Sarah Douglas credited as playing...
Ursa
- Lex Luthor: What am I gonna do with you people, huh? I mean, I held up my end, I delivered the blue boy. What do I get from my triple threat? "Bow! Yield! Kneel!" That kind of stuff closes out a town.
- General Zod: Why do you say this to me when you know I will kill you for it?
- Lex Luthor: Kill me? Lex Luthor? Extinguish the greatest criminal flame of our age? Eradicate the only man on Earth with...
- Ursa: Let me kill him.
- Lex Luthor: ...Superman's address?
- General Zod: What more do you want? I can see the greed written on your face.
- Lex Luthor: A small incentive, oh fullest one. A mere bauble to jog the memory.
- General Zod: What more?
- Lex Luthor: Cuba.
- [Non growls]
- [the Kryptonians stand at the White House, bored. Lex Luthor manages to weasel his way in, waving a handkerchief as though it's a white flag]
- Lex Luthor: Lex Luthor.
- [beat]
- Lex Luthor: *Lex* Luthor? Maybe you've heard of me? The greatest criminal mind on Earth?
- Ursa: [to Zod] I told you this was a puny planet.
- [Ursa and Non approach Luthor with menace]
- Lex Luthor: Wait.
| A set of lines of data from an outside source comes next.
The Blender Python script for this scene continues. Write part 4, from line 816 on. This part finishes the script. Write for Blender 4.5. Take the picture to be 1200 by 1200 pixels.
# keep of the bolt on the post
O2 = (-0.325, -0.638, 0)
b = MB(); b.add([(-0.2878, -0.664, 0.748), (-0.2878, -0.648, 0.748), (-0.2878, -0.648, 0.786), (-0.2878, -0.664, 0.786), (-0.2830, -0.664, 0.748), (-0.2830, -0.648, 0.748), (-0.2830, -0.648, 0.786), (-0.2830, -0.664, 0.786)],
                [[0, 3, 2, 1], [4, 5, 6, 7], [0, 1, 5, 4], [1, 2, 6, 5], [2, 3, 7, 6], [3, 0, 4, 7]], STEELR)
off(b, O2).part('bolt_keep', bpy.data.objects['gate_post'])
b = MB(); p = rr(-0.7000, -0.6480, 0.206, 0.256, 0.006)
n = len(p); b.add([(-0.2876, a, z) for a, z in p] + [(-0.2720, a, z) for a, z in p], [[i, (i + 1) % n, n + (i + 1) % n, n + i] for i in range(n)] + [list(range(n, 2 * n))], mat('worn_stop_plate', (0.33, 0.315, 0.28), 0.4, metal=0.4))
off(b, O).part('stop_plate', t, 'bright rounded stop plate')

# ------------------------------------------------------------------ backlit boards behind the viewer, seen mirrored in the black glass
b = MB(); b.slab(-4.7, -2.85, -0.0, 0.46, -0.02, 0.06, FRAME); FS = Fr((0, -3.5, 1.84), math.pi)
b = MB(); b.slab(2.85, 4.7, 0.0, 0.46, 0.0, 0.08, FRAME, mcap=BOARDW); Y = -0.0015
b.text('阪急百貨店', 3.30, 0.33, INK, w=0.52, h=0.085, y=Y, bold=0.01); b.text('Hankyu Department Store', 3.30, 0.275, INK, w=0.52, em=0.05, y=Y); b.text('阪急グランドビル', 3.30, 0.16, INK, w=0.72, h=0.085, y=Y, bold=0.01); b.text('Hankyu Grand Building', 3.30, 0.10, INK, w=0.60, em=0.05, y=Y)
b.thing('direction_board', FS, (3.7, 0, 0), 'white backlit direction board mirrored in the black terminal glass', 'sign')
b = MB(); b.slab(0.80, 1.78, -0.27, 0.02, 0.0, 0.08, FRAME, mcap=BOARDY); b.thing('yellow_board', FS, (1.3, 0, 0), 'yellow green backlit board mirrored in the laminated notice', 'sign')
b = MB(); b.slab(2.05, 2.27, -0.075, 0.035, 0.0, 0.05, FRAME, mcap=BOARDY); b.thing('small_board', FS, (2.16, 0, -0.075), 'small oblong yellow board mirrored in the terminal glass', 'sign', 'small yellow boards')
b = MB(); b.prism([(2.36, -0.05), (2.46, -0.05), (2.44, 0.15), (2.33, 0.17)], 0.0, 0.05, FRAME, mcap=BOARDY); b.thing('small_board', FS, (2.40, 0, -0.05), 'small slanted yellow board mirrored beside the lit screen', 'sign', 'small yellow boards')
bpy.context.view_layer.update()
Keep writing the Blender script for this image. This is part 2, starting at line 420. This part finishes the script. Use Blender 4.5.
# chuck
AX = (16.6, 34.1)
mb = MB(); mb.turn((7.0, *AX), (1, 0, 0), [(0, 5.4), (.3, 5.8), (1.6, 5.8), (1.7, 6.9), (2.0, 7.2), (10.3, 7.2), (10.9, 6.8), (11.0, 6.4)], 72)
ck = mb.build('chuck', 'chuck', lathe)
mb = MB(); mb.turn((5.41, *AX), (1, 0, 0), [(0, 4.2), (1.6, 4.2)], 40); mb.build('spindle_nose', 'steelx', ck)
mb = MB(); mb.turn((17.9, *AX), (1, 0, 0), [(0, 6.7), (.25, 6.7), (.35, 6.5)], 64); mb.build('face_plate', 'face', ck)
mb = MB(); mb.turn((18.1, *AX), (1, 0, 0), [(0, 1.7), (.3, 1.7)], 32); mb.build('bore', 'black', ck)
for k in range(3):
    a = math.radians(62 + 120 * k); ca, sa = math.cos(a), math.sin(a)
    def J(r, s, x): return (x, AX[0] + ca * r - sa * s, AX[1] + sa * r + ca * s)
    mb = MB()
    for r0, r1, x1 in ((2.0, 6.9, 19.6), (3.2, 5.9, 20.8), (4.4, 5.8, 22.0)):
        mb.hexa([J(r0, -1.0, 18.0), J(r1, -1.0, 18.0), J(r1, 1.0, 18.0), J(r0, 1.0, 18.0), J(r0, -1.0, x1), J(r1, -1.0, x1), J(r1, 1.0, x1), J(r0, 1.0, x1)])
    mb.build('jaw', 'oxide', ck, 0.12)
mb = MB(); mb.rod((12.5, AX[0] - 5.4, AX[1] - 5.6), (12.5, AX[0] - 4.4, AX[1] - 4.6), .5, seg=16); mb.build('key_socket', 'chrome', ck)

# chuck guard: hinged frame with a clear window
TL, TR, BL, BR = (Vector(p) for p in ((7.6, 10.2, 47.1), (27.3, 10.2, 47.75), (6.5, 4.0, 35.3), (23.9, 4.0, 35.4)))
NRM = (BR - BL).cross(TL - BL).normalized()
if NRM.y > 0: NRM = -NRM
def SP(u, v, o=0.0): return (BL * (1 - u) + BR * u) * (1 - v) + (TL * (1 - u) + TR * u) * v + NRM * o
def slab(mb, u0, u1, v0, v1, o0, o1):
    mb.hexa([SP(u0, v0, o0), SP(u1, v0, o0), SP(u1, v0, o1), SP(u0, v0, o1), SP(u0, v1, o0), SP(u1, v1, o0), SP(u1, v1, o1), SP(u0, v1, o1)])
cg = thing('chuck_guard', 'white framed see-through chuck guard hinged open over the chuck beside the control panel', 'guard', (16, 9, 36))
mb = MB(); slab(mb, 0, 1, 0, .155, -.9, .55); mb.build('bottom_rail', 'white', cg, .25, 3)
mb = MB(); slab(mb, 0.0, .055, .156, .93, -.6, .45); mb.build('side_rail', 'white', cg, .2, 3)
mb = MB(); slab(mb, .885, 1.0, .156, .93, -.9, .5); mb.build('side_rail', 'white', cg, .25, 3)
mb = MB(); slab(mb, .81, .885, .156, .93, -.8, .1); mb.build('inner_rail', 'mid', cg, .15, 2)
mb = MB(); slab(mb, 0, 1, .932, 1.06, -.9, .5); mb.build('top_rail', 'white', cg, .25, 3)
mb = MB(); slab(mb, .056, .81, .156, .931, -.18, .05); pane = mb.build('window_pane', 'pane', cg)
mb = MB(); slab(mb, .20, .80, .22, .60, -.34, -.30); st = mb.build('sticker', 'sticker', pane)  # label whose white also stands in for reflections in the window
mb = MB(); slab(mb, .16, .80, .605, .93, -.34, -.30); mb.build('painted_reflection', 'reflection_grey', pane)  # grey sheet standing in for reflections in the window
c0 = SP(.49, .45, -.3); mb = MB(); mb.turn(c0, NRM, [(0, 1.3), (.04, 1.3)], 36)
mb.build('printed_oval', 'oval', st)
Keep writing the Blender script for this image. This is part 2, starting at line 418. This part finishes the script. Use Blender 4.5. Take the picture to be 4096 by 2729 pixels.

Wait! Wait until you get to know me better. I can, uh -- I can give you -- anything you want! The unlimited freedom to maim, kill, destroy! Plus -- Lex Luthor's savvy, Lex Luthor's school of bett...
- [Luthor's hand gets crushed by Ursa]
- General Zod: We have all of this without you. You cannot bargain with what you do not have.
- Lex Luthor: With respect, Your Magnificence, what am I bargaining with is what you do not have: the son of Jor-El.
- [All three are stunned]
- General Zod: The son of Jor-El?
- Lex Luthor: [to Ursa] I did say that, didn't I?
- General Zod: Jor-El, our jailor?
- Lex Luthor: No, Jor-El, the baseball player.
- [menaced again by Ursa and Non]
- Lex Luthor: Yes! Jor-El, your jailor!
- General Zod: His son is on this planet?
- Lex Luthor: Perhaps you're more familiar with his nom de voyage or name he travels under: Superman.
- General Zod: So... this is Superman.
- [to Luthor]
- General Zod: How do you know of Jor-El?
- Lex Luthor: As I told Your Fullness earlier...
- [smiles]
- Lex Luthor: I'm about the best there is.
- General Zod: [standing up] Revenge! We will kill the son of our jailor!
- Ursa: Revenge!
- Lex Luthor: [gleeful] Revenge! Now we're cooking, huh?
- General Zod: He flies then?
- Lex Luthor: Constantly.
- General Zod: He has powers as we do?
- Lex Luthor: Sure, but he's just one. Whereas you are three...
- [Non growls]
- Lex Luthor: Or four if you count him twice!
- General Zod: We will bring him to his knees!
- [the Kryptonians exit]
- Lex Luthor: Wait! Wait! First you must find him and Lex Baby is the only one who knows where he is.
- [Hating to have to tolerate him any more, Zod stares back at Luthor]
- General Zod: What... do you want?
- [Luthor strides over to the President's desk and kicks his feet up while lighting a cigar]
- Lex Luthor: Well, General... the world is a big place. Thank goodness my needs are small. I have a certain weakness for... beachfront property.
- General Zod: What do you want?
- Lex Luthor: [does the famous Nixon victory pose] Australia!